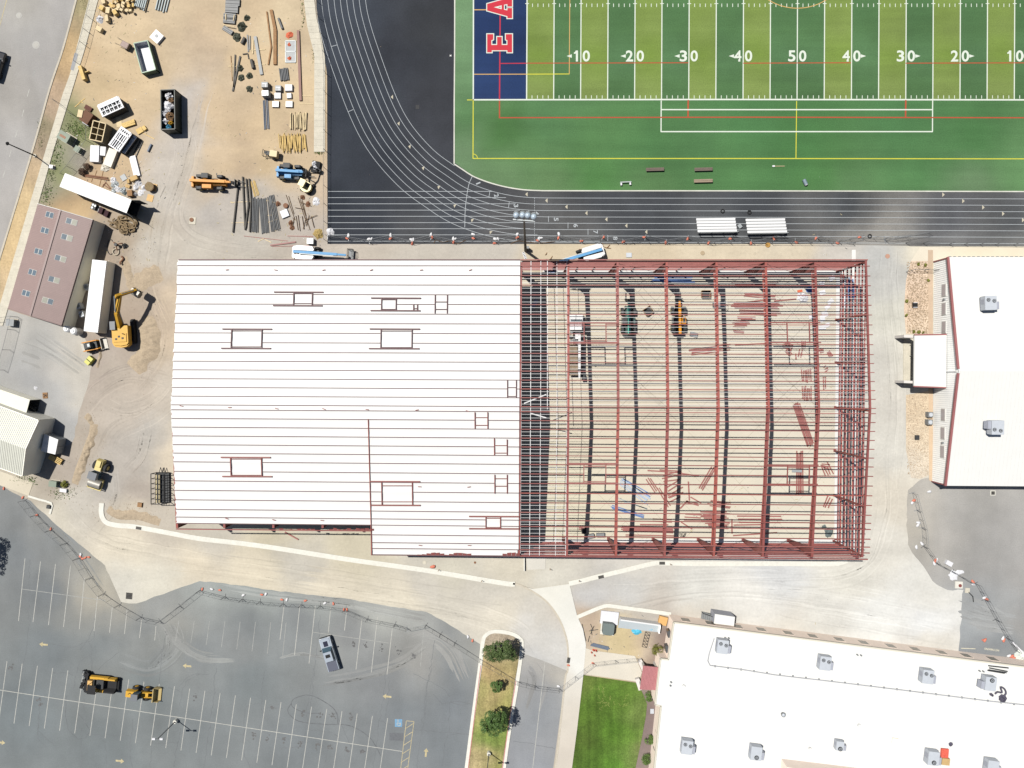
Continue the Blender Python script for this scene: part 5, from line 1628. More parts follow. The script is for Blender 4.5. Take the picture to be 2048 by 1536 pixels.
# grey and white building on the right
rb = thing('metal_building', 'wide white roofed grey metal building with red trim right of the new frame', 'building', (*at(1980,740).xy, 0))
hz = [(4.25,4.2,7.0)]
pN, pR, pS = at(1896.5,514,4.25), at(1917.5,742,7.0), at(1891.5,971.5,4.15)
farx = 60.0
def fx(p): return Vector((p.x + farx, p.y - farx * .004, p.z))
part('wall', wall_ring(MB(),[pN + Vector((.15,0,-.1)), pR + Vector((.15,0,-.15)), pS + Vector((.15,0,-.1)), fx(pS), fx(pR), fx(pN)][::1]), M_LGREY, rb, world=True)
r2 = part('roof', slope(slope(MB(),[pN, fx(pN), fx(pR), pR], .12),[pR, fx(pR), fx(pS), pS], .12), M_WROOF, rb, world=True)
part('roof_rib', ribs(ribs(MB(), pN, fx(pN), fx(pR), pR, 100,.05,.018), pR, fx(pR), fx(pS), pS, 100,.05,.018), M_WRIB, r2, world=True, kind='stuff')
gap = .5
kN, kS = pR.lerp(pN, .018), pR.lerp(pS, .018)
part('rake_trim', MB().beam(pN + Vector((-.05,0,-.02)), kN + Vector((-.05,0,-.02)), .32,.3), M_TRIM, rb, world=True)
part('rake_trim', MB().beam(pS + Vector((-.05,0,-.02)), kS + Vector((-.05,0,-.02)), .32,.3), M_TRIM, rb, world=True)
part('eave_snow_guard', ribs(MB(), pN + Vector((.4,0,.0)), fx(pN), fx(pN) + Vector((0,-.01,0)), pN + Vector((.4,-.01,0)), 1), M_GREY, rb, world=True)
mb = MB()
for i in range(40):
 a = pN.lerp(fx(pN), i / 80)
 mb.box(a + Vector((0.3,.06,-.05)),(.42,.12,.12))
part('gutter_bracket', mb, M_GREY, rb, world=True, kind='stuff')
mb = MB()
WX = pR.x + .15 - .02
for i in range(110):
 f = (i + .5) / 110
 y = pN.y + (pS.y - pN.y) * f
 zt = pN.z + (pR.z - pN.z) * min(1,(pN.y - y) / (pN.y - pR.y)) if y > pR.y else pS.z + (pR.z - pS.z) * (y - pS.y) / (pR.y - pS.y)
 x0 = pN.x + (pS.x - pN.x) * f + .15
 xr = pN.lerp(pR, (pN.y - y) / (pN.y - pR.y)).x if y > pR.y else pS.lerp(pR, (y - pS.y) / (pR.y - pS.y)).x
 mb.box((xr + .13, y, zt / 2 - .1),(.06,.07, zt - .35))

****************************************

In the material above, show every line where the word "part" turns up.

RESULT:
Continue the Blender Python script for this scene: part 5, from line 1628. More parts follow. The script is for Blender 4.5. Take the picture to be 2048 by 1536 pixels.
part('wall', wall_ring(MB(),[pN + Vector((.15,0,-.1)), pR + Vector((.15,0,-.15)), pS + Vector((.15,0,-.1)), fx(pS), fx(pR), fx(pN)][::1]), M_LGREY, rb, world=True)
r2 = part('roof', slope(slope(MB(),[pN, fx(pN), fx(pR), pR], .12),[pR, fx(pR), fx(pS), pS], .12), M_WROOF, rb, world=True)
part('roof_rib', ribs(ribs(MB(), pN, fx(pN), fx(pR), pR, 100,.05,.018), pR, fx(pR), fx(pS), pS, 100,.05,.018), M_WRIB, r2, world=True, kind='stuff')
part('rake_trim', MB().beam(pN + Vector((-.05,0,-.02)), kN + Vector((-.05,0,-.02)), .32,.3), M_TRIM, rb, world=True)
part('rake_trim', MB().beam(pS + Vector((-.05,0,-.02)), kS + Vector((-.05,0,-.02)), .32,.3), M_TRIM, rb, world=True)
part('eave_snow_guard', ribs(MB(), pN + Vector((.4,0,.0)), fx(pN), fx(pN) + Vector((0,-.01,0)), pN + Vector((.4,-.01,0)), 1), M_GREY, rb, world=True)
part('gutter_bracket', mb, M_GREY, rb, world=True, kind='stuff')